Up until now Merkel’s critics in the union have held back from any frontal attack, but now the chancellor is coming under heavy fire. In particular, the right wing, neo-liberal wing of the union, which has formed the focal point so far of the CSU’s policies, has gone on the offensive.

Hans Michelbach, the chairman of the CSU union for small businesses, held the policies of the grand coalition in Berlin responsible for his party’s defeat in Bavaria. “The progressive social democratisation of the CDU has undermined the credibility of the union,” he complained. “Its policy of high taxes and its inheritance tax are driving the middle class away from the union.” Michelbach called for a “clear change of direction” and called upon “the chancellor to stop the sweet-talking with the SPD and return to a clear course for more growth and employment.”

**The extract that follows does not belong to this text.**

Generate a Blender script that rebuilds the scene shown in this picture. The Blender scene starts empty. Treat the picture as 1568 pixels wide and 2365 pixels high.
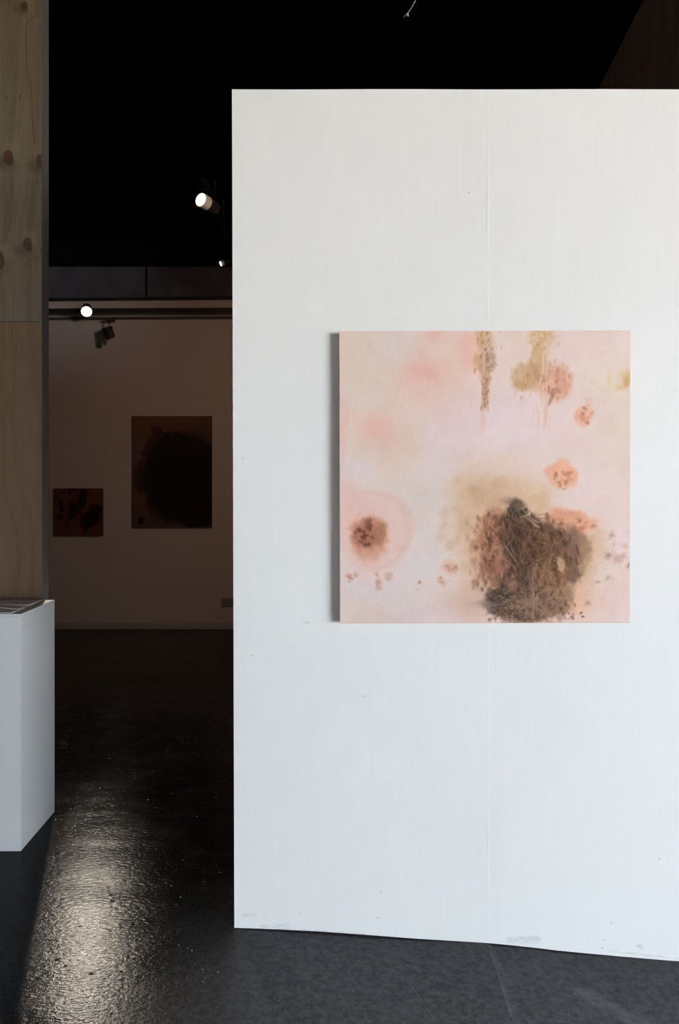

In the meantime there is even consideration being given to the possibility of a right-wing split from the union--e.g., led by former CDU economics spokesman Friedrich Merz. These right-wingers are weakened by the CSU’s debacle. But the servile support of the grand coalition by the SPD and the absence of a serious, left alternative give such forces the necessary room to manoeuvre and regroup. The examples of Italy and Austria should serve as a warning. In both countries a centre-left government (Italy) and a grand coalition (Austria) were the means for allowing extreme rightist forces to regroup and return to power with increased support.